Archiwalne wydanie tygodniowe: 12.09-18.09.2016 r.

• To skrzyżowanie jest jednym z „wąskich gardeł” komunikacyjnych w Przemyślu. Trzeba coś tutaj poprawić. Często zdarza się, że podczas jednej zmiany świateł, w tym miejscu zdoła przejechać zaledwie jeden samochód. Z tego powodu, szczególnie popołudniami, podczas powrotów z pracy, korkuje się ul. Krasińskiego. - To newralgiczny punkt na Zasaniu. Wyjazd jest bardzo utrudniony w tym miejscu - mówi Marcin Radochoński, przed. zarządu os. Krasińskiego w Przemyślu. - Mam nadzieję, że coś się w tym temacie wreszcie zacznie dziać. Tym bardziej, że rozpoczął się rok szkolny i ruch samochodów w tym miejscu znowu wzrośnie.

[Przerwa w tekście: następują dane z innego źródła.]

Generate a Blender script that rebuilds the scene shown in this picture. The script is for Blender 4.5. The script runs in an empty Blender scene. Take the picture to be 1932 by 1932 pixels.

W ub. roku byłem na komisji, która stwierdziła, że długość zielonego światła w tym miejscu została wydłużona o dwie sekundy. To nie jest zbyt wiele - dodaje Radochoński. Sprawa jest o tyle poważniejsza, że auta stojące na ul. Krasińskiego i oczekujące na wyjazd w stronę Mostu Orląt, blokują możliwość przejazdu samochodom, których kierowcy chcą jechać na wprost, w ul. Grunwaldzką i w prawo, w ul. 3 Maja. - Mam propozycję. Obecnie na tym skrzyżowaniu, wstrzymany światłami jest ruch z ul. 3 Maja na Most Orląt. W tym czasie w przeciwnym, z Mostu Orląt w kierunku ul. Grunwaldzkiej, jeszcze przez kilkanaście sekund jadą samochody. Spróbujmy nieco skrócić wydłużenie tego zielonego światła, a przeznaczyć ten czas na zielone na wyjeździe z ul. Krasińskiego - proponuje radny Ryszard Kulej (SLD).